There are several problematic assumptions at work in your question: that taking a work “literally” means the same thing as taking it as “a philosophical work”; that the two options for philosophical writings are “artistic” and “philosophical treatise”; ultimately, that real philosophy is plainspoken and direct, while artistry puts us in the domain of exercises. We can’t think through all those ideas in a few paragraphs, but I draw your attention to them by way of inviting you to think them over. Ask yourself if artistry can’t be plainspoken and direct. Consider whether some third genre is not possible for philosophy between art and treatise.

But for now we should focus on Plato, because your question is about two of his greatest works. I won’t pretend not to understand your question. All of Plato’s dialogues contain such features as narrative, framing, and a specific way of aligning a person’s character with the philosophical position that person expounds, but in some dialogues those features predominate and in others they are diminished, even barely recognizable. The Symposium probably exhibits Plato’s literary skills more than any other dialogue does, while much of the Republic consists in Socrates’ posing very specific questions to Glaucon and Adeimantus to which they respond with “Of course, Socrates” and “How could it not be so?”

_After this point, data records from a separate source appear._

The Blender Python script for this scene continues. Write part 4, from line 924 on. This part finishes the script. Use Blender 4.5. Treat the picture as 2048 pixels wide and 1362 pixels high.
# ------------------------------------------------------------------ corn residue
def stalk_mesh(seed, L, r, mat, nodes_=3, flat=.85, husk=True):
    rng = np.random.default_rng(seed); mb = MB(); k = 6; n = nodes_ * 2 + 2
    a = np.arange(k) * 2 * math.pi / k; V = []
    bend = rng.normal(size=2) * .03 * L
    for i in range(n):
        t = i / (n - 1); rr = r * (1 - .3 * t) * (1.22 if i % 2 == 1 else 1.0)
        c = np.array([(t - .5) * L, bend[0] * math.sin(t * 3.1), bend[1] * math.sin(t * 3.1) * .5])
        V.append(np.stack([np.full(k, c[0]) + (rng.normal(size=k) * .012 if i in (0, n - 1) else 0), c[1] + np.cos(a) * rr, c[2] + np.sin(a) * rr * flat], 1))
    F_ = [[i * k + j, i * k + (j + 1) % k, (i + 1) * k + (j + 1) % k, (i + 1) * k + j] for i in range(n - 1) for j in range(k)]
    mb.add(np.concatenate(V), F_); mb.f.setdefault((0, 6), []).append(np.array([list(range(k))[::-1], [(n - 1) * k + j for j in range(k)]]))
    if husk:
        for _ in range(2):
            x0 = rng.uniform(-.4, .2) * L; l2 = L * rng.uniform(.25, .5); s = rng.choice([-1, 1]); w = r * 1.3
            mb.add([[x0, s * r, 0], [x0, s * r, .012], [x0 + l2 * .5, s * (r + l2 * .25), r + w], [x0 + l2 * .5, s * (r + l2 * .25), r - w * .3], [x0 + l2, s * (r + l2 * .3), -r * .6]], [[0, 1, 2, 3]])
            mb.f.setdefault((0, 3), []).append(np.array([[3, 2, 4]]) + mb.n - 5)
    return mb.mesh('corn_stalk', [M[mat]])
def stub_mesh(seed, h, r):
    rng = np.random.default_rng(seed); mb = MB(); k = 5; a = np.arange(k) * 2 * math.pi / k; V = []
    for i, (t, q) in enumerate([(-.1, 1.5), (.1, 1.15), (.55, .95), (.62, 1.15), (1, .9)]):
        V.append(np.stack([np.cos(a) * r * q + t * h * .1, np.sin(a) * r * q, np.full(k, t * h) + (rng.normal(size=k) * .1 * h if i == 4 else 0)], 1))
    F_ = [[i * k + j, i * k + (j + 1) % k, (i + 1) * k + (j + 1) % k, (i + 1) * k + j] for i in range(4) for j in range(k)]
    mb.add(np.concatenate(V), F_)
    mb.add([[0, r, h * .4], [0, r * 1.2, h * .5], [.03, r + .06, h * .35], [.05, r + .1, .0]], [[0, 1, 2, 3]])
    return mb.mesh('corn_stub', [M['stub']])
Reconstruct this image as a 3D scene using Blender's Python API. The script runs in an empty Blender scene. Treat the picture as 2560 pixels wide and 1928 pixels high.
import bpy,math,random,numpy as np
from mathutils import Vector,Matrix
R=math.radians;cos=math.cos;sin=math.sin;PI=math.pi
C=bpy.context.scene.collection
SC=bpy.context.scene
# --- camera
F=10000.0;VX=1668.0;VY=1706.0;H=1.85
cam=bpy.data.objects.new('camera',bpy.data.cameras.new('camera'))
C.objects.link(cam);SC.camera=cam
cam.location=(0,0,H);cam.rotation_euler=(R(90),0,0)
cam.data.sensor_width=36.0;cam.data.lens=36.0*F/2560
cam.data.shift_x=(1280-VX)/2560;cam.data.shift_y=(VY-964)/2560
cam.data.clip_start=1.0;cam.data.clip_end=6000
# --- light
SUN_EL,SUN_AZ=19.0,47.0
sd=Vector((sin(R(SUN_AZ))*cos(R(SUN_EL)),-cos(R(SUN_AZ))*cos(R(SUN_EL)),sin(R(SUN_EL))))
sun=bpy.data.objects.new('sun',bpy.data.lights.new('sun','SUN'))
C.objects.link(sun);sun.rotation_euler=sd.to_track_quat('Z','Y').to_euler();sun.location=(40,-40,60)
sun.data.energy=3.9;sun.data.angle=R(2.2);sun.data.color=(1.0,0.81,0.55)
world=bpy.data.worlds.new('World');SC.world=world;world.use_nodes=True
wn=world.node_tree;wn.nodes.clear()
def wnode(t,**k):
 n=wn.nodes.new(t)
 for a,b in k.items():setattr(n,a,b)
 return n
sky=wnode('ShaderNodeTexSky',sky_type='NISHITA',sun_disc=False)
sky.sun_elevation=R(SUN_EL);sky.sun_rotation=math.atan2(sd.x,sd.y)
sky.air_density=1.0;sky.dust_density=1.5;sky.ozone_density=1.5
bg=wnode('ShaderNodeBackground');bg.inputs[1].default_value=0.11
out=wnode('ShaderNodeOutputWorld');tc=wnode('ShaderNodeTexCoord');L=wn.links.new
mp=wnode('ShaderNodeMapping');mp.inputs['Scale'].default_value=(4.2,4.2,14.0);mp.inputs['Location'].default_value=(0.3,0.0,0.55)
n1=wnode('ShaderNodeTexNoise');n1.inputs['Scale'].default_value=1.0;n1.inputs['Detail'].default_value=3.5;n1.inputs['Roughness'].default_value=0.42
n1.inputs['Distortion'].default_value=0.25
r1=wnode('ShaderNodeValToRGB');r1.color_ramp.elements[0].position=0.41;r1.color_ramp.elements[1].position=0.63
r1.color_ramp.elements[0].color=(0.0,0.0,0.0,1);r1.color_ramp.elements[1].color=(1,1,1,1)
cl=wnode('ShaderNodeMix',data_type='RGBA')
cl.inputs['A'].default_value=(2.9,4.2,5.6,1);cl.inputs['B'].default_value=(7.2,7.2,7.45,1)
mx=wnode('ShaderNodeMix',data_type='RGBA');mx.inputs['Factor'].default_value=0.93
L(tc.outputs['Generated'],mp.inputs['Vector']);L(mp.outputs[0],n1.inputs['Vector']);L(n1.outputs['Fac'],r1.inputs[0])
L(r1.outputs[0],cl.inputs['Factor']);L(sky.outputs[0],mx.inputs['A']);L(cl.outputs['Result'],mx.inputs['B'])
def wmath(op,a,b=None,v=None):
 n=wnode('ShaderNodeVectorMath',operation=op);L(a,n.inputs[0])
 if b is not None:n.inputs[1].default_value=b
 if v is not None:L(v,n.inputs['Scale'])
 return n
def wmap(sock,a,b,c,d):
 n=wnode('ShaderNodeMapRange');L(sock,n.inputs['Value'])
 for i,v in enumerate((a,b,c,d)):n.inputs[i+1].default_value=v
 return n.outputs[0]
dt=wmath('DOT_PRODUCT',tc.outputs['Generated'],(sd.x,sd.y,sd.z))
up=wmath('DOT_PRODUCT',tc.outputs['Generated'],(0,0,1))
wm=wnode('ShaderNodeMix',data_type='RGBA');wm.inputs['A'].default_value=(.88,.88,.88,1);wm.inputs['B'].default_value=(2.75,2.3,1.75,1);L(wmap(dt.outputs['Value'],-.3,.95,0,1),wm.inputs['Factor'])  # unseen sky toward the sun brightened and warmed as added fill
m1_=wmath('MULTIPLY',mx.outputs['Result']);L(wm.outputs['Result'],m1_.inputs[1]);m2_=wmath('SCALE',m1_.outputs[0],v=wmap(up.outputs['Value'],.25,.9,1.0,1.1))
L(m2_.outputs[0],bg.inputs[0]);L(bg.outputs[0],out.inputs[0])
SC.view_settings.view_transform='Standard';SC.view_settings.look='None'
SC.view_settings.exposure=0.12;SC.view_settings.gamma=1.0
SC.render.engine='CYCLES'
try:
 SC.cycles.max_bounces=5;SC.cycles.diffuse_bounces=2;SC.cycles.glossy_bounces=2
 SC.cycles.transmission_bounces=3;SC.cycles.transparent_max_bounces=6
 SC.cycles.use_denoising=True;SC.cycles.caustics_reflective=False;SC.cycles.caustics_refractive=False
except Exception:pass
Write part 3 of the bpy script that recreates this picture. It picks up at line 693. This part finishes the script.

One of your questions is: How can a single author be read in both ways, with great attention to the literary features in one work and very little in another? But that question is just a question about Plato. How can a single author have written such different dialogues? His readers respond to his dialogues in such different ways because of the differences among those dialogues.

But, having said that, I must add that the distinction is not quite as sharp-edged as your question makes it. The Republic does have some details of framing, setting, and characterization that its readers attend to. And – this part is more important – the speakers in the Symposium, but especially Socrates when purporting to report what the priestess Diotima told him, give voice to substantive, serious, precisely-argued philosophical positions not only about love, but also about knowledge and being. If I came upon a reader of the Republic ignoring its setting and scene, I would not feel that some wrong was being done to Plato’s work; but if I found the Symposium’s readers ignoring the philosophical views it has to offer, that would be seriously too bad.